There was a really interesting poll today in the Washington Post, which showed most Americans know who Dr. King was, but "they just aren't quite clear on what he worked to achieve." Some people even think he wanted to abolish slavery. Yikes! Actually, he wanted to move one step further than that, and get equality for all people — including African-Americans.

Today would have been his 78th birthday.

It's shocking that on the day that Martin Luther King Jr. was born, Atlanta restaurants and drinking fountains, bathrooms and buses were divided between "white" and "colored."

In a decision thirty-three years earlier, the Supreme Court accepted segregation. The justices wrote that separate could be equal. In the America Dr. King grew up in, it never was. At best, separate meant dirty dishes and dingy bathrooms. At worst, it meant beatings and lynchings—and murders without consequence, and certainly without justice.

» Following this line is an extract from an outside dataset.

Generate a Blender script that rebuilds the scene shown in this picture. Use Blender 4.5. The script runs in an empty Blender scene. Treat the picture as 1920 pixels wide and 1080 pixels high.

When Dr. King was a 26-year old pastor in Montgomery, Alabama, Rosa Parks got arrested for refusing to give up her bus seat to a white man. Following in the footsteps of Gandhi, Dr. King led the Montgomery Bus Boycott through nonviolent, or civil disobedience. He organized carpools and cheap cab rides. He got churches to collect new shoes for those whose old ones had worn out from so much walking. And finally the boycott did enough economic damage to make a difference. But it actually took an entire year and a Supreme Court ruling before African-Americans gained the right to ride and drive buses like everyone else. It's hard to believe.

Dr. King was not just right; he was also smart. He knew that peaceful, organized protest would win the support of the American public — and he knew that media coverage of civil rights workers getting harassed by violent segregationists would serve the cause well on TV.

And, of course, in 1963, he led the March on Washington, the same year he also wrote his "Letter from Birmingham Jail," as meaningful as the "I Have a Dream" speech.

Before he was killed, Dr. King would generate more protests, and give more speeches, and cause more controversy. He accepted a Nobel Peace Prize. He even opposed a war.

And on April 3, 1968, the day before he was killed, Martin Luther King gave an incredibly prophetic and powerful speech, which includes:

Like anybody, I would like to live a long life. Longevity has its place, but I'm not concerned about that now. I just want to do God's will. And He's allowed me to go up to the mountain! And I've looked over, and I've seen the Promised Land. I may not get there with you. But I want you to know tonight, that we, as a people, will get to the Promised Land. And so I'm happy tonight. I'm not worried about anything. I'm not fearing any man. Mine eyes have seen the Glory of the coming of the Lord!

So behind the joys of a long weekend, it's worth thinking about the real purpose of this day. I'll be spending some time at dinner tonight talking to my kids about Dr. King's legacy. Maybe we all should.